In 2011, if someone told you old Ethel Merman songs could have a part in positive social change, would you believe them?
After a fashion, that’s what Al Justiniano, artistic director of St Paul’s Teatro del Pueblo will be trying to do with Teatro’s annual Political Theater Festival, running this weekend and next. Alongside “Aliens, Immigrants, and Other Evildoers,” the festival will feature “¡Gaytino!,” a one-man show written and performed by Los Angeles-based actor and director Daniel Guererro, about growing up as a gay, Latino, baby boomer. Teatro is using a $7,000 grant from the PFund Foundation to produce the show.
But it’s exactly Guererro’s age and somewhat dated cultural references that Justiniano says will help spark a discussion of homophobia within the Twin Cities’ Latino community.
“[Guererro’s] generation is one of the very toughest in our community when it comes to homophobia,” Justiniano told TheColu.mn. Like most young people across the nation, Justiniano says he thinks young Latnios are more likely to be accepting, as they are growing up surrounded by many more positive portrayals of LGBT people than their parents.
“His father [Eduardo “Lalo” Guererro] was one of the most famous Mexican-American singers of his generation. I think he can touch boomers like that,” Justiniano said. “We’re trying to educated subtly, without lecturing.”

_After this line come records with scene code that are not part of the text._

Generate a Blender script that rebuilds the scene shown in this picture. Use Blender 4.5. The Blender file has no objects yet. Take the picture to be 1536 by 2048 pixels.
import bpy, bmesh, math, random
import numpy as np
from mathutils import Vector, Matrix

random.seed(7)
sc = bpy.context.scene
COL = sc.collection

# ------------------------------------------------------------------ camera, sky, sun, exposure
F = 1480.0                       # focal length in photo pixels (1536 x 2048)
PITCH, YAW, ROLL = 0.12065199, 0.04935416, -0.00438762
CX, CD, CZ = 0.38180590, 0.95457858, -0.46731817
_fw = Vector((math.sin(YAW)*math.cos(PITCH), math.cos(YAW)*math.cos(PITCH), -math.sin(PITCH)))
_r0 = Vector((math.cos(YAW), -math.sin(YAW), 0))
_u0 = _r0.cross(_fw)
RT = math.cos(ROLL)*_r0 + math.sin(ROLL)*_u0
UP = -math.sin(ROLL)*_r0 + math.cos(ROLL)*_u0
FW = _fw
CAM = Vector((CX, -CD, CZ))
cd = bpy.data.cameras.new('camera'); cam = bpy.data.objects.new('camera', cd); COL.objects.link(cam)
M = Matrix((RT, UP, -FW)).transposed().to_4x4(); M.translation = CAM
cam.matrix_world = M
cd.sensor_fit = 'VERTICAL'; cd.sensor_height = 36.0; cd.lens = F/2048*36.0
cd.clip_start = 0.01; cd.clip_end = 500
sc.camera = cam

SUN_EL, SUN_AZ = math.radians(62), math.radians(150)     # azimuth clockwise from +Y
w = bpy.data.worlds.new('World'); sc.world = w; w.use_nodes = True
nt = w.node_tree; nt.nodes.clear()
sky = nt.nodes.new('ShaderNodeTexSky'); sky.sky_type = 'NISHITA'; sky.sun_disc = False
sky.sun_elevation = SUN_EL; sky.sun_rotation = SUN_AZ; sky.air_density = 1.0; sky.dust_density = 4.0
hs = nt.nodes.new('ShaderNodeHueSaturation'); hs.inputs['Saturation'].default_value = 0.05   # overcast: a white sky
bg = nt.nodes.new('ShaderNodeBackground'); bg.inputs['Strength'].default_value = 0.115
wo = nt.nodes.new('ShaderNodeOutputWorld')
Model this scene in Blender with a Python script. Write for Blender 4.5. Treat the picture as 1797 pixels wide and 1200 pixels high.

Justiniano says Guererro’s performance will be followed by structured discussion, where the actor himself will take part. To make sure the show won’t be preaching to an audience of LGBT-rights supporters, Justiniano says Teatro will be working through community organizations and using other approaches to make sure a wide swath of the community comes to the festival. He was inspired to put the show on, he says, by former gay, lesbian, and bisexual coworkers from Latin America who had to hide that part of their identity when going home to conservative parents and older family members.
“It breaks my heart,” he said.
Gaytino runs February 24th through 27th at St Paul’s Gremlin Theater.